**WORK INSTRUCTIONS:** Copy all the data exactly, except the pictures.

**INFORMATION SUPPLIED:**
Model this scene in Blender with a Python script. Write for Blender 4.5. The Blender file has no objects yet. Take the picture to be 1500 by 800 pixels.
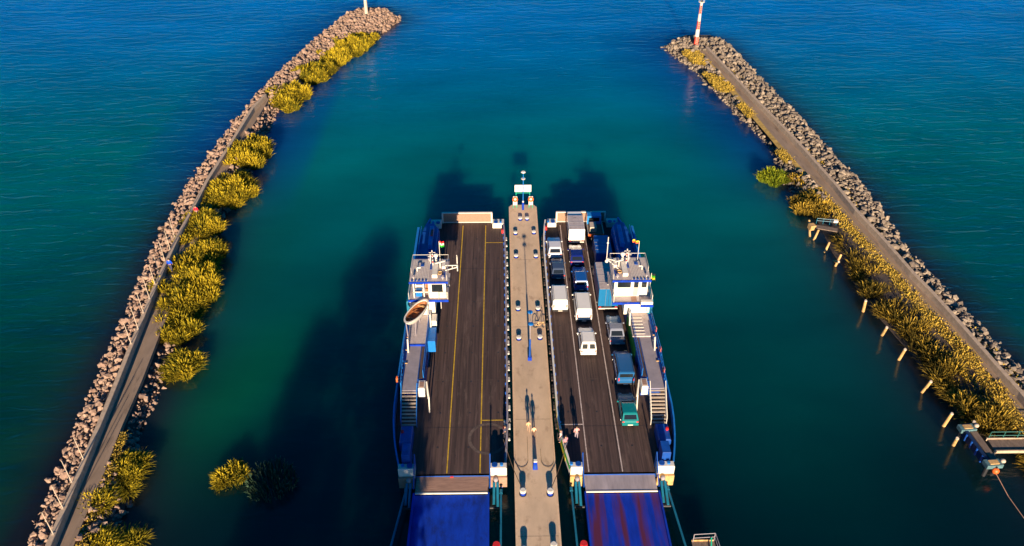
import bpy, math, random
from mathutils import Vector, Matrix
random.seed(7)
R=math.radians
C=bpy.context.scene.collection
scene=bpy.context.scene
# ------------------------------------------------------------------ camera
F=1177.;HC=61.3;P=math.atan(850/F);YAW=R(-0.79)
cam=bpy.data.cameras.new('camera');camo=bpy.data.objects.new('camera',cam);C.objects.link(camo)
cam.sensor_width=36;cam.lens=36*F/1500;cam.clip_start=1;cam.clip_end=20000
camo.location=(0,0,HC);camo.rotation_euler=(math.pi/2-P,0,YAW)
scene.camera=camo
# ------------------------------------------------------------------ sky and sun
SUN_EL=14.0
w=bpy.data.worlds.new('World');scene.world=w;w.use_nodes=True
nt=w.node_tree;nt.nodes.clear()
sky=nt.nodes.new('ShaderNodeTexSky');sky.sky_type='NISHITA';sky.sun_disc=False
sky.sun_elevation=R(SUN_EL);sky.sun_rotation=R(180);sky.ozone_density=6.0;sky.air_density=1.0;sky.dust_density=0.2
hs=nt.nodes.new('ShaderNodeHueSaturation');hs.inputs['Saturation'].default_value=1.9;hs.inputs['Value'].default_value=1
bg=nt.nodes.new('ShaderNodeBackground');bg.inputs['Strength'].default_value=0.052
wo=nt.nodes.new('ShaderNodeOutputWorld')
nt.links.new(sky.outputs[0],hs.inputs['Color']);nt.links.new(hs.outputs[0],bg.inputs[0]);nt.links.new(bg.outputs[0],wo.inputs[0])
sun=bpy.data.lights.new('sun','SUN');sun.energy=5;sun.angle=R(.5);sun.color=(1,.80,.56)
so=bpy.data.objects.new('sun',sun);C.objects.link(so)
so.rotation_euler=(R(90-SUN_EL),0,0)
so.location=(0,-60,80)
scene.view_settings.view_transform='Standard';scene.view_settings.look='None'
scene.view_settings.exposure=1.22;scene.view_settings.gamma=1
# ------------------------------------------------------------------ survey: photo point -> ground point at height z
def at(px,py,z=1.3):
    u=(px-750)/F;v=(py-400)/F
    dy=math.cos(P)-v*math.sin(P);dz=-(math.sin(P)+v*math.cos(P))
    c,s=math.cos(YAW),math.sin(YAW)
    t=(z-HC)/dz
    return ((c*u-s*dy)*t,(s*u+c*dy)*t)
def seen(x,y,z):
    z-=HC;c,s=math.cos(-YAW),math.sin(-YAW)
    X=c*x-s*y;Y=s*x+c*y
    dep=Y*math.cos(P)-z*math.sin(P);up=Y*math.sin(P)+z*math.cos(P)
    if dep<1:return None
    return (750+F*X/dep,400-F*up/dep,dep)
# ------------------------------------------------------------------ materials
def mat(name,col,rough=.6,metal=0,var=.15,scale=1.5,bump=0,bscale=8,streak=None,attr=None,spec=.5,coat=0,attr_obj=False,col2=None,trans=0):
    m=bpy.data.materials.new(name);m.use_nodes=True;n=m.node_tree;b=n.nodes['Principled BSDF']
    b.inputs['Roughness'].default_value=rough;b.inputs['Metallic'].default_value=metal
    b.inputs['Specular IOR Level'].default_value=spec
    if coat:b.inputs['Coat Weight'].default_value=coat;b.inputs['Coat Roughness'].default_value=.05
    geo=n.nodes.new('ShaderNodeNewGeometry');mp=n.nodes.new('ShaderNodeMapping')
    n.links.new(geo.outputs['Position'],mp.inputs[0])
    if streak:mp.inputs['Scale'].default_value=streak
    nz=n.nodes.new('ShaderNodeTexNoise');nz.inputs['Scale'].default_value=scale;nz.inputs['Detail'].default_value=6;nz.inputs['Roughness'].default_value=.65
    n.links.new(mp.outputs[0],nz.inputs['Vector'])
    rp=n.nodes.new('ShaderNodeMapRange');rp.inputs[1].default_value=.3;rp.inputs[2].default_value=.7
    rp.inputs[3].default_value=1-var;rp.inputs[4].default_value=1+var
    n.links.new(nz.outputs[0],rp.inputs[0])
    base=n.nodes.new('ShaderNodeRGB');base.outputs[0].default_value=(*col,1)
    src=base.outputs[0]
    if attr or attr_obj:
        mx=n.nodes.new('ShaderNodeMix');mx.data_type='RGBA'
        mx.inputs[6].default_value=(*col,1);mx.inputs[7].default_value=(*(col2 or col),1)
        if attr_obj:
            oi=n.nodes.new('ShaderNodeObjectInfo');n.links.new(oi.outputs['Random'],mx.inputs[0])
        else:
            at_=n.nodes.new('ShaderNodeAttribute');at_.attribute_name='tone';n.links.new(at_.outputs['Fac'],mx.inputs[0])
        src=mx.outputs[2]
    mu=n.nodes.new('ShaderNodeVectorMath');mu.operation='SCALE'
    n.links.new(src,mu.inputs[0]);n.links.new(rp.outputs[0],mu.inputs['Scale'])
    n.links.new(mu.outputs[0],b.inputs['Base Color'])
    if bump:
        n2=n.nodes.new('ShaderNodeTexNoise');n2.inputs['Scale'].default_value=bscale;n2.inputs['Detail'].default_value=5
        n.links.new(mp.outputs[0],n2.inputs['Vector'])
        bp=n.nodes.new('ShaderNodeBump');bp.inputs['Strength'].default_value=bump;bp.inputs['Distance'].default_value=.1
        n.links.new(n2.outputs[0],bp.inputs['Height']);n.links.new(bp.outputs[0],b.inputs['Normal'])
    return m
M={}
M['rockL']=mat('rock_pink',(.25,.155,.115),.85,var=.4,scale=2.5,bump=.6,bscale=5,attr='tone',col2=(.31,.21,.155))
M['rockLi']=mat('rock_pink_single',(.25,.155,.115),.85,var=.4,scale=2.5,bump=.6,bscale=5,attr_obj=True,col2=(.31,.21,.155))
M['rockR']=mat('rock_grey',(.13,.10,.08),.85,var=.45,scale=2.5,bump=.6,bscale=5,attr='tone',col2=(.30,.235,.175))
M['rockRi']=mat('rock_grey_single',(.13,.10,.08),.85,var=.45,scale=2.5,bump=.6,bscale=5,attr_obj=True,col2=(.30,.235,.175))
M['mound']=mat('mound_soil',(.07,.05,.04),.95,var=.4,scale=1.2,bump=.5)
M['path']=mat('path_asphalt',(.27,.19,.135),.9,var=.22,scale=.6,bump=.1,bscale=20,streak=(1,.35,1))
M['wallc']=mat('wall_concrete',(.46,.34,.24),.85,var=.25,scale=2)
M['pier']=mat('pier_concrete',(.60,.43,.285),.88,var=.20,scale=.35,bump=.08,bscale=12,streak=(1,.4,1))
M['pieredge']=mat('pier_edge_concrete',(.66,.46,.30),.85,var=.15,scale=3)
M['deck']=mat('deck_paint',(.062,.036,.030),.78,var=.7,scale=.9,bump=.15,bscale=6,streak=(5.5,.10,1))
M['yellow']=mat('line_yellow',(.55,.34,.015),.7,var=.35,scale=3)
M['whiteline']=mat('line_white',(.50,.40,.36),.7,var=.35,scale=3)
M['blue']=mat('paint_blue',(.006,.06,.30),.4,var=.25,scale=1.5)
M['lblue']=mat('paint_light_blue',(.012,.16,.50),.35,var=.2,scale=1.5)
M['ablue']=mat('paint_ramp_blue',(.002,.035,.36),.75,spec=.2,var=.35,scale=.7,streak=(2,.5,1))
M['white']=mat('paint_cream',(.68,.62,.53),.45,var=.08,scale=2)
M['roof']=mat('roof_grey',(.44,.37,.36),.6,var=.15,scale=3)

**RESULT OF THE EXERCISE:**
Model this scene in Blender with a Python script. Write for Blender 4.5. The Blender file has no objects yet. Take the picture to be 1500 by 800 pixels.
import bpy, math, random
from mathutils import Vector, Matrix
random.seed(7)
R=math.radians
C=bpy.context.scene.collection
scene=bpy.context.scene
# ------------------------------------------------------------------ camera
F=1177.;HC=61.3;P=math.atan(850/F);YAW=R(-0.79)
cam=bpy.data.cameras.new('camera');camo=bpy.data.objects.new('camera',cam);C.objects.link(camo)
cam.sensor_width=36;cam.lens=36*F/1500;cam.clip_start=1;cam.clip_end=20000
camo.location=(0,0,HC);camo.rotation_euler=(math.pi/2-P,0,YAW)
scene.camera=camo
# ------------------------------------------------------------------ sky and sun
SUN_EL=14.0
w=bpy.data.worlds.new('World');scene.world=w;w.use_nodes=True
nt=w.node_tree;nt.nodes.clear()
sky=nt.nodes.new('ShaderNodeTexSky');sky.sky_type='NISHITA';sky.sun_disc=False
sky.sun_elevation=R(SUN_EL);sky.sun_rotation=R(180);sky.ozone_density=6.0;sky.air_density=1.0;sky.dust_density=0.2
hs=nt.nodes.new('ShaderNodeHueSaturation');hs.inputs['Saturation'].default_value=1.9;hs.inputs['Value'].default_value=1
bg=nt.nodes.new('ShaderNodeBackground');bg.inputs['Strength'].default_value=0.052
wo=nt.nodes.new('ShaderNodeOutputWorld')
nt.links.new(sky.outputs[0],hs.inputs['Color']);nt.links.new(hs.outputs[0],bg.inputs[0]);nt.links.new(bg.outputs[0],wo.inputs[0])
sun=bpy.data.lights.new('sun','SUN');sun.energy=5;sun.angle=R(.5);sun.color=(1,.80,.56)
so=bpy.data.objects.new('sun',sun);C.objects.link(so)
so.rotation_euler=(R(90-SUN_EL),0,0)
so.location=(0,-60,80)
scene.view_settings.view_transform='Standard';scene.view_settings.look='None'
scene.view_settings.exposure=1.22;scene.view_settings.gamma=1
# ------------------------------------------------------------------ survey: photo point -> ground point at height z
def at(px,py,z=1.3):
    u=(px-750)/F;v=(py-400)/F
    dy=math.cos(P)-v*math.sin(P);dz=-(math.sin(P)+v*math.cos(P))
    c,s=math.cos(YAW),math.sin(YAW)
    t=(z-HC)/dz
    return ((c*u-s*dy)*t,(s*u+c*dy)*t)
def seen(x,y,z):
    z-=HC;c,s=math.cos(-YAW),math.sin(-YAW)
    X=c*x-s*y;Y=s*x+c*y
    dep=Y*math.cos(P)-z*math.sin(P);up=Y*math.sin(P)+z*math.cos(P)
    if dep<1:return None
    return (750+F*X/dep,400-F*up/dep,dep)
# ------------------------------------------------------------------ materials
def mat(name,col,rough=.6,metal=0,var=.15,scale=1.5,bump=0,bscale=8,streak=None,attr=None,spec=.5,coat=0,attr_obj=False,col2=None,trans=0):
    m=bpy.data.materials.new(name);m.use_nodes=True;n=m.node_tree;b=n.nodes['Principled BSDF']
    b.inputs['Roughness'].default_value=rough;b.inputs['Metallic'].default_value=metal
    b.inputs['Specular IOR Level'].default_value=spec
    if coat:b.inputs['Coat Weight'].default_value=coat;b.inputs['Coat Roughness'].default_value=.05
    geo=n.nodes.new('ShaderNodeNewGeometry');mp=n.nodes.new('ShaderNodeMapping')
    n.links.new(geo.outputs['Position'],mp.inputs[0])
    if streak:mp.inputs['Scale'].default_value=streak
    nz=n.nodes.new('ShaderNodeTexNoise');nz.inputs['Scale'].default_value=scale;nz.inputs['Detail'].default_value=6;nz.inputs['Roughness'].default_value=.65
    n.links.new(mp.outputs[0],nz.inputs['Vector'])
    rp=n.nodes.new('ShaderNodeMapRange');rp.inputs[1].default_value=.3;rp.inputs[2].default_value=.7
    rp.inputs[3].default_value=1-var;rp.inputs[4].default_value=1+var
    n.links.new(nz.outputs[0],rp.inputs[0])
    base=n.nodes.new('ShaderNodeRGB');base.outputs[0].default_value=(*col,1)
    src=base.outputs[0]
    if attr or attr_obj:
        mx=n.nodes.new('ShaderNodeMix');mx.data_type='RGBA'
        mx.inputs[6].default_value=(*col,1);mx.inputs[7].default_value=(*(col2 or col),1)
        if attr_obj:
            oi=n.nodes.new('ShaderNodeObjectInfo');n.links.new(oi.outputs['Random'],mx.inputs[0])
        else:
            at_=n.nodes.new('ShaderNodeAttribute');at_.attribute_name='tone';n.links.new(at_.outputs['Fac'],mx.inputs[0])
        src=mx.outputs[2]
    mu=n.nodes.new('ShaderNodeVectorMath');mu.operation='SCALE'
    n.links.new(src,mu.inputs[0]);n.links.new(rp.outputs[0],mu.inputs['Scale'])
    n.links.new(mu.outputs[0],b.inputs['Base Color'])
    if bump:
        n2=n.nodes.new('ShaderNodeTexNoise');n2.inputs['Scale'].default_value=bscale;n2.inputs['Detail'].default_value=5
        n.links.new(mp.outputs[0],n2.inputs['Vector'])
        bp=n.nodes.new('ShaderNodeBump');bp.inputs['Strength'].default_value=bump;bp.inputs['Distance'].default_value=.1
        n.links.new(n2.outputs[0],bp.inputs['Height']);n.links.new(bp.outputs[0],b.inputs['Normal'])
    return m
M={}
M['rockL']=mat('rock_pink',(.25,.155,.115),.85,var=.4,scale=2.5,bump=.6,bscale=5,attr='tone',col2=(.31,.21,.155))
M['rockLi']=mat('rock_pink_single',(.25,.155,.115),.85,var=.4,scale=2.5,bump=.6,bscale=5,attr_obj=True,col2=(.31,.21,.155))
M['rockR']=mat('rock_grey',(.13,.10,.08),.85,var=.45,scale=2.5,bump=.6,bscale=5,attr='tone',col2=(.30,.235,.175))
M['rockRi']=mat('rock_grey_single',(.13,.10,.08),.85,var=.45,scale=2.5,bump=.6,bscale=5,attr_obj=True,col2=(.30,.235,.175))
M['mound']=mat('mound_soil',(.07,.05,.04),.95,var=.4,scale=1.2,bump=.5)
M['path']=mat('path_asphalt',(.27,.19,.135),.9,var=.22,scale=.6,bump=.1,bscale=20,streak=(1,.35,1))
M['wallc']=mat('wall_concrete',(.46,.34,.24),.85,var=.25,scale=2)
M['pier']=mat('pier_concrete',(.60,.43,.285),.88,var=.20,scale=.35,bump=.08,bscale=12,streak=(1,.4,1))
M['pieredge']=mat('pier_edge_concrete',(.66,.46,.30),.85,var=.15,scale=3)
M['deck']=mat('deck_paint',(.062,.036,.030),.78,var=.7,scale=.9,bump=.15,bscale=6,streak=(5.5,.10,1))
M['yellow']=mat('line_yellow',(.55,.34,.015),.7,var=.35,scale=3)
M['whiteline']=mat('line_white',(.50,.40,.36),.7,var=.35,scale=3)
M['blue']=mat('paint_blue',(.006,.06,.30),.4,var=.25,scale=1.5)
M['lblue']=mat('paint_light_blue',(.012,.16,.50),.35,var=.2,scale=1.5)
M['ablue']=mat('paint_ramp_blue',(.002,.035,.36),.75,spec=.2,var=.35,scale=.7,streak=(2,.5,1))
M['white']=mat('paint_cream',(.68,.62,.53),.45,var=.08,scale=2)
M['roof']=mat('roof_grey',(.44,.37,.36),.6,var=.15,scale=3)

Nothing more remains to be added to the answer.